Welcome to the Future: Virtual Tourism and Property Ownership
Offbeat — By Ben Van Loon on May 12, 2010 at 1:55 pmJust recently, a few inhabitants of the various worlds at Second Life, a popular ‘user-created, 3D, virtual world community,’ filed a lawsuit against Linden Labs, the creators and owners of the Second Life website and software. Second Life is exactly what it sounds like: a place where you can go, create an avatar, and consequently begin to live the life of your avatar. You can build rooms, houses, cars, make new friends, make enemies, make islands, and even buy land.
The key-word here is buy. John Sutter over at CNN asked a new sort of techno-philosophical question which would have been completely insensible to people forty years ago – can you actually own virtual property?
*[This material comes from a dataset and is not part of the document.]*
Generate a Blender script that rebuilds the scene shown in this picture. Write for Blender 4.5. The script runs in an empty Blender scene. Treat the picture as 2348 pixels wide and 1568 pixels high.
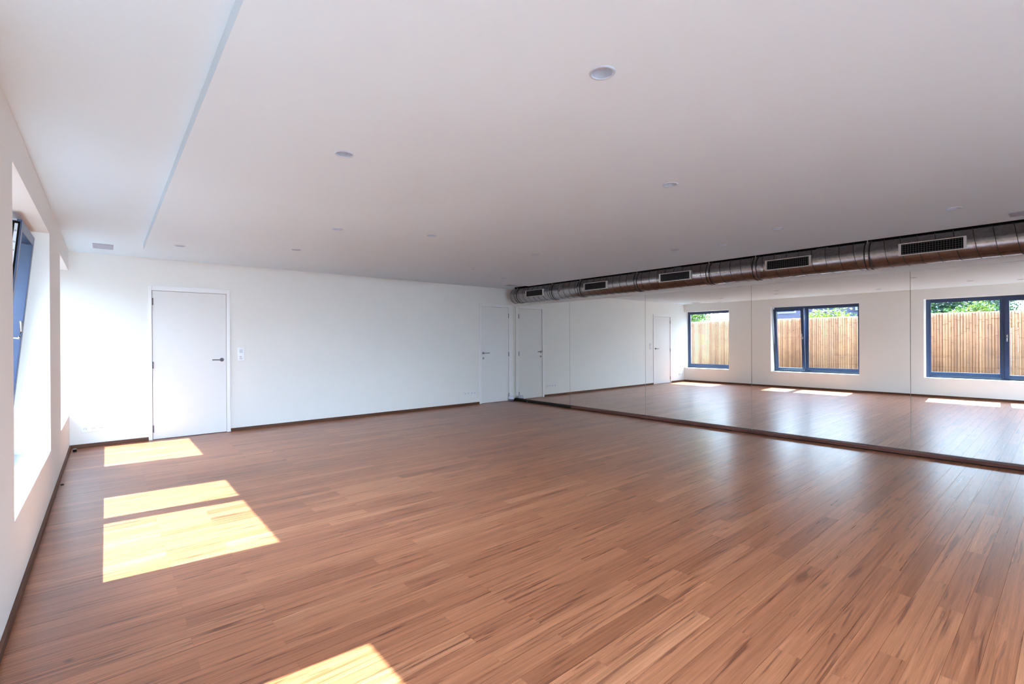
import bpy, bmesh, math, random
from mathutils import Vector, Matrix
random.seed(7)
PI = math.pi
S = bpy.context.scene
C = S.collection

# ------------------------------------------------------------------ camera, sky, sun, exposure
YAW, PITCH, ROLL, FPX = 0.7037, -0.0016, 0.0055, 1097.6
cam_d = bpy.data.cameras.new('camera'); cam = bpy.data.objects.new('camera', cam_d); C.objects.link(cam)
cam_d.sensor_fit = 'HORIZONTAL'; cam_d.sensor_width = 36.0
cam_d.lens = FPX / 2348.0 * 36.0
cam_d.clip_start = 0.02; cam_d.clip_end = 200
fw = Vector((math.sin(YAW) * math.cos(PITCH), math.cos(YAW) * math.cos(PITCH), math.sin(PITCH)))
rt = Vector((math.cos(YAW), -math.sin(YAW), 0)); up = rt.cross(fw)
r2 = rt * math.cos(ROLL) - up * math.sin(ROLL); u2 = up * math.cos(ROLL) + rt * math.sin(ROLL)
m3 = Matrix((r2, u2, -fw)).transposed()
cam.matrix_world = Matrix.Translation((0, 0, 1.3)) @ m3.to_4x4()
S.camera = cam

SKY_BASE, SKY_WEST, SKY_SOUTH = 3.0, 92.0, 54.0
W = bpy.data.worlds.new('world'); S.world = W; W.use_nodes = True
wn = W.node_tree; wn.nodes.clear()
wo = wn.nodes.new('ShaderNodeOutputWorld'); wb = wn.nodes.new('ShaderNodeBackground')
wt = wn.nodes.new('ShaderNodeTexCoord'); wsx = wn.nodes.new('ShaderNodeSeparateXYZ'); wr = wn.nodes.new('ShaderNodeValToRGB')
wn.links.new(wt.outputs['Generated'], wsx.inputs[0]); wn.links.new(wsx.outputs['Z'], wr.inputs['Fac'])
wr.color_ramp.elements[0].position = 0.0; wr.color_ramp.elements[0].color = (0.64, 0.82, 1.0, 1)
wr.color_ramp.elements[1].position = 0.75; wr.color_ramp.elements[1].color = (0.42, 0.62, 1.0, 1)
# sky with bright lobes: west on the sun's side, south added as room fill
wn.links.new(wr.outputs[0], wb.inputs['Color'])
acc = None
for vec, amp, pw_ in (((-0.86, 0.43, 0.27), SKY_WEST, 7.0), ((0.04, -0.94, 0.33), SKY_SOUTH, 5.0)):
    wd = wn.nodes.new('ShaderNodeVectorMath'); wd.operation = 'DOT_PRODUCT'; wn.links.new(wt.outputs['Generated'], wd.inputs[0]); wd.inputs[1].default_value = vec
    wm = wn.nodes.new('ShaderNodeMath'); wm.operation = 'MAXIMUM'; wn.links.new(wd.outputs['Value'], wm.inputs[0]); wm.inputs[1].default_value = 0
    wp = wn.nodes.new('ShaderNodeMath'); wp.operation = 'POWER'; wn.links.new(wm.outputs[0], wp.inputs[0]); wp.inputs[1].default_value = pw_
    wa = wn.nodes.new('ShaderNodeMath'); wa.operation = 'MULTIPLY_ADD'; wn.links.new(wp.outputs[0], wa.inputs[0]); wa.inputs[1].default_value = amp
    if acc is None: wa.inputs[2].default_value = SKY_BASE
    else: wn.links.new(acc, wa.inputs[2])
    acc = wa.outputs[0]
wn.links.new(acc, wb.inputs['Strength'])
wn.links.new(wb.outputs[0], wo.inputs[0])

sun_d = bpy.data.lights.new('sun', 'SUN'); sun = bpy.data.objects.new('sun', sun_d); C.objects.link(sun)
sun_d.energy = 36.0; sun_d.color = (0.75, 0.98, 1.03); sun_d.angle = 0.009
sdir = Vector((1.0, -0.072, -1.294)).normalized()
sun.rotation_euler = sdir.to_track_quat('-Z', 'Y').to_euler()

S.view_settings.view_transform = 'Standard'; S.view_settings.look = 'None'
S.view_settings.gamma = 1.0; S.view_settings.exposure = 0.50
S.view_settings.use_curve_mapping = False
try:
    S.cycles.max_bounces = 14; S.cycles.diffuse_bounces = 8; S.cycles.glossy_bounces = 6; S.cycles.transparent_max_bounces = 12
    S.cycles.use_denoising = True; S.cycles.sample_clamp_indirect = 8.0
except Exception:
    pass

# ------------------------------------------------------------------ room numbers (metres)
AX = -0.347; DY = 8.034; H = 2.439; PZ = 2.374; BACK = -3.6; OUT = -0.80
def mirx(y): return 6.8577 - 0.0042 * (y - DY)
FX = -0.60          # inner face of window frames
W0, W1 = 0.4257, 2.2015

# ------------------------------------------------------------------ materials
def nodes(m):
    m.use_nodes = True; nt = m.node_tree; return nt, nt.nodes['Principled BSDF']
def mat(name, col, rough=0.5, metal=0.0, spec=0.5, noise=0.0, nscale=8.0, bump=0.0, bscale=60.0):
    m = bpy.data.materials.new(name); nt, b = nodes(m)
    b.inputs['Base Color'].default_value = (*col, 1); b.inputs['Roughness'].default_value = rough
    b.inputs['Metallic'].default_value = metal; b.inputs['Specular IOR Level'].default_value = spec
    tc = nt.nodes.new('ShaderNodeTexCoord')
    if noise:
        n = nt.nodes.new('ShaderNodeTexNoise'); n.inputs['Scale'].default_value = nscale; n.inputs['Detail'].default_value = 4
        nt.links.new(tc.outputs['Object'], n.inputs['Vector'])
        r = nt.nodes.new('ShaderNodeValToRGB')
        r.color_ramp.elements[0].position = 0.3; r.color_ramp.elements[1].position = 0.7
        r.color_ramp.elements[0].color = (*[c * (1 - noise) for c in col], 1)
        r.color_ramp.elements[1].color = (*[min(1, c * (1 + noise)) for c in col], 1)
        nt.links.new(n.outputs['Fac'], r.inputs[0]); nt.links.new(r.outputs[0], b.inputs['Base Color'])
    if bump:
        n = nt.nodes.new('ShaderNodeTexNoise'); n.inputs['Scale'].default_value = bscale; n.inputs['Detail'].default_value = 5
        nt.links.new(tc.outputs['Object'], n.inputs['Vector'])
        bp = nt.nodes.new('ShaderNodeBump'); bp.inputs['Strength'].default_value = bump; bp.inputs['Distance'].default_value = 0.002
        nt.links.new(n.outputs['Fac'], bp.inputs['Height']); nt.links.new(bp.outputs[0], b.inputs['Normal'])
    return m

M = {}
M['wall'] = mat('warm_white_plaster', (0.81, 0.79, 0.755), 0.75, spec=0.2, noise=0.012, nscale=1.3, bump=0.12, bscale=140)  # warm tint keeps the walls near neutral under the bluish light
M['ceil'] = mat('bounce_corrected_ceiling_white', (0.710, 0.805, 0.870), 0.8, spec=0.2, noise=0.012, nscale=0.8, bump=0.08, bscale=120)  # neutral white tinted blue to offset the pink bounce from the floor
M['door'] = mat('white_door_lacquer', (0.77, 0.755, 0.74), 0.5, spec=0.25, noise=0.008, nscale=2)
M['casing'] = mat('white_casing_paint', (0.82, 0.80, 0.80), 0.35, spec=0.4)
M['plastic'] = mat('white_plastic', (0.80, 0.80, 0.80), 0.3, spec=0.5)
M['lampwhite'] = mat('cool_white_lacquer', (0.50, 0.56, 0.65), 0.35, spec=0.5)
M['plastic_grey'] = mat('pale_grey_plastic', (0.50, 0.49, 0.52), 0.4)
M['vent'] = mat('blue_grey_vent_plastic', (0.42, 0.43, 0.52), 0.5)
M['frame'] = mat('anthracite_blue_aluminium', (0.026, 0.048, 0.115), 0.30, spec=0.6, noise=0.05, nscale=30)
M['gasket'] = mat('black_rubber', (0.008, 0.008, 0.009), 0.6)
M['steel'] = mat('brushed_steel', (0.42, 0.41, 0.42), 0.30, metal=1.0, noise=0.06, nscale=60)
M['darksteel'] = mat('dark_hinge_steel', (0.20, 0.19, 0.20), 0.5, metal=1.0)
M['black'] = mat('black_and_gap_shade', (0.006, 0.006, 0.006), 0.9, spec=0.1)  # flat black, also used to paint the shade inside gaps and holes
M['blackwood'] = mat('black_stained_wood', (0.012, 0.008, 0.006), 0.7, spec=0.1, noise=0.3, nscale=30)
M['mirror'] = mat('silvered_glass', (0.93, 0.935, 0.90), 0.0, metal=1.0)
M['mirroredge'] = mat('mirror_edge_glass', (0.10, 0.13, 0.12), 0.25)
M['outwall'] = mat('dark_outside_brick', (0.20, 0.12, 0.09), 0.8, noise=0.05)
M['canwhite'] = mat('frosted_white_plastic', (0.62, 0.64, 0.72), 0.35)
M['canpurple'] = mat('grey_purple_plastic', (0.16, 0.12, 0.18), 0.4)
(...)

The denizens of Second Life say yes, and worry that if their ownership isn’t as legitimate as the actual US dollars they are investing into their ‘properties,’ Linden Labs should be held liable. $5 million dollars liable.
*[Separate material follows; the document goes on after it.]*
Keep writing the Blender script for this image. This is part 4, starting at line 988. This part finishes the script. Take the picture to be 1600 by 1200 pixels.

For some, reports on this case are tongue-in-cheek. Second Life is a virtual world, otherwise not real. If the world is not real, its virtues, morals and principles are likewise not real – class-struggle included. In other words, like in David Cronenberg’s techno-horror film ‘eXistenZ,’ Second Life is just a game. But still, for some, there is no irony here: the values are very much real, as reported here in the CNNMoney video detailing a couple who is profiting both virtually and literally from a Second Life real-estate boom.
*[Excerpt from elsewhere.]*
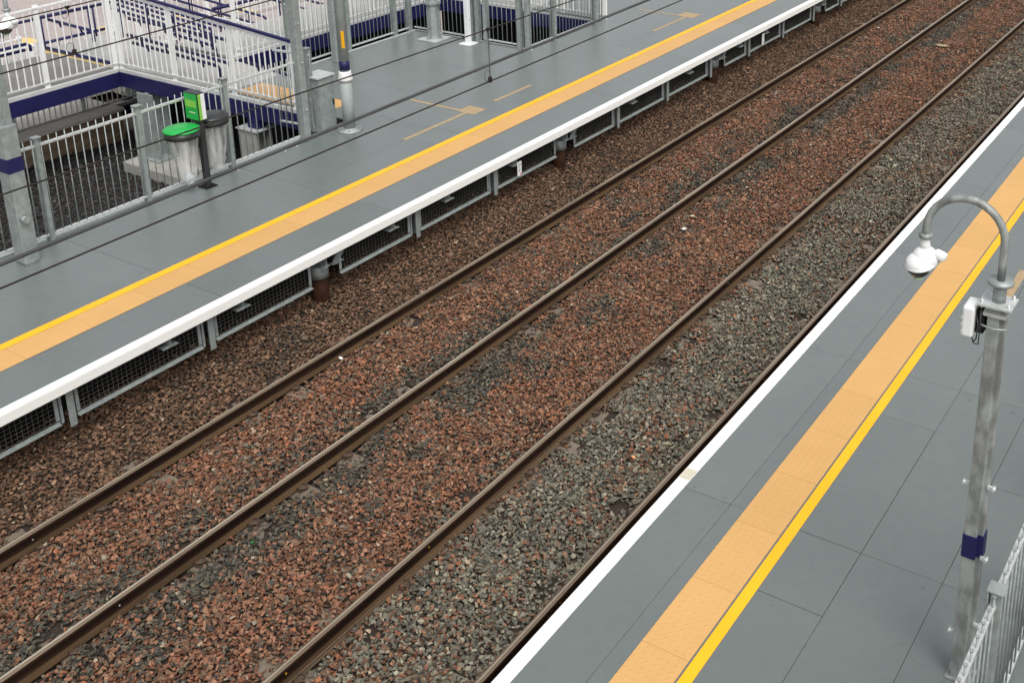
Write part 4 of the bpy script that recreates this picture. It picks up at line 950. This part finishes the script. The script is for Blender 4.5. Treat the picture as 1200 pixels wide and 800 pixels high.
# dark gravel yard behind the left railing
def yard_h(x, y):
    return -1.06 + 0.05*np.sin(x*.9+y*.6) + 0.03*np.sin(y*2.1) + 0*x
struct(heightfield('gravel_bed', -12.2, -1.8, 2.0, 24.1, 40, 80, yard_h, M_bed, 0.03))
x, y = scatter(-11.75, -4.1, 4.5, 15.0, 0.052)
x2, y2 = scatter(-9.6, -4.2, 15.5, 22.3, 0.070); x = np.concatenate([x, x2]); y = np.concatenate([y, y2])
keep = ~((x > -10.0) & (x < -8.28) & (y > 12.98) & (y < 14.32)) & ~((x > -8.22) & (x < -5.88) & (y > 12.18) & (y < 14.62)) & ~((x > -6.62) & (y < 7.07)) 
x, y = x[keep], y[keep]; n = len(x)
dg = np.array([[.028, .029, .031], [.045, .045, .047], [.018, .019, .021], [.075, .066, .058], [.035, .038, .042]])
Cg = dg[RNG.choice(5, n, p=[.32, .25, .28, .05, .10])]*RNG.uniform(.6, 1.5, n)[:, None]
o = stones('dark_gravel', np.stack([x, y, yard_h(x, y)+RNG.normal(0, .012, n)], 1), RNG.uniform(.05, .085, n), Cg, hull_variants(14, 9), M_grav)
o['label'] = 'dark grey stone gravel in the yard behind the left railing'

# ------------------------------------------------------------------ overhead wires
def wire(name, label, a, b, r, m_, grp='overhead line wires', cat='wire'):
    a, b = Vector(a), Vector(b); d = (b-a)/(b.y-a.y); p0 = a+d*(-6-a.y); p1 = a+d*(60-a.y)
    pts = [p0+(p1-p0)*i/24 for i in range(25)]
    m = MB(); m.tube([tuple(p) for p in pts], r, 8); return tag(m.build(name, m_, loc=tuple(p0)), label, cat, grp)
wire('contact_wire', 'contact wire over the left track, lower of the upper-left pair', (.7525, 5.04, 4.769), (.7525, 7.912, 4.800), .0068, M_wire)
wire('messenger_wire', 'messenger wire over the left track, uppermost wire at the top left corner', (.7525, 5.114, 5.187), (.7525, 6.005, 5.196), .0055, M_wire)
wire('contact_wire', 'contact wire over the right track, lowest of the wires crossing the left platform', (4.156, 3.182, 4.653), (4.156, 10.466, 4.694), .0062, M_wire)
wire('messenger_wire', 'messenger wire over the right track, passing over the green lid', (4.156, 3.065, 5.159), (4.156, 8.45, 5.109), .0055, M_wire)
wire('feeder_cable', 'thick grey cable hanging over the edge of the left platform deck', (4.40, 2.872, 4.901), (4.40, 9.346, 4.954), .0125, M_cable, cat='cable')
def dropper(x, y, z0, z1, label):
    t = thing('dropper_wire', label, 'dropper', (x, y, z0), 'droppers between the overhead wires'); L = (x, y, z0)
    m = MB(); m.cyl((x, y, z0), (x, y, z1), .0028, n=6); m.build('drop_wire', M_wire, t, loc=L)
    for z, s_ in ((z0, 1), (z1, -1)):
        m = MB(); m.box(x-.010, x+.010, y-.016, y+.016, z-.012, z+.034*s_ if s_ > 0 else z+.012); m.cyl((x, y, z), (x, y, z+.07*s_), .007, .004, n=8); m.build('clamp', M_wire, t, loc=L)
    for zc in (z0+.055, z1-.045):
        m = MB(); pts = []
        for i in range(17):
            a = math.pi*2*i/16; pts.append((x, y-.032+.034*math.cos(a)*(-1 if zc < z1-.2 else -1)-.002, zc+.048*math.sin(a)))
        m.tube(pts, .0022, 6); m.build('wire_loop', M_wire, t, loc=L)
dropper(4.156, 7.18, 4.678, 5.122, 'thin dropper with a wire loop hanging over the grey recess deck')
dropper(.7525, 5.71, 4.780, 5.192, 'thin dropper with wire loops in front of the white railing at top left')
For the uninitiated, the arguments regarding this debacle seem laughable, but real money and real reputations are at stake. That is to say, for those involved in the lawsuit, the dichotomies between the real and the virtual are not so distinct. If the history of Second Life is any indication, the patronage of it and other avatar-based communities is still growing, thus begging questions not only of ‘ownership,’ but other involvements within the respective communities, virtual tourism not excluded.
Despite the principle of the game being set squarely in the 21st century, experts place both the economy and law of Second Life somewhere in the 16th century, and still we have to remind ourselves that we’re talking of virtuality here, not reality.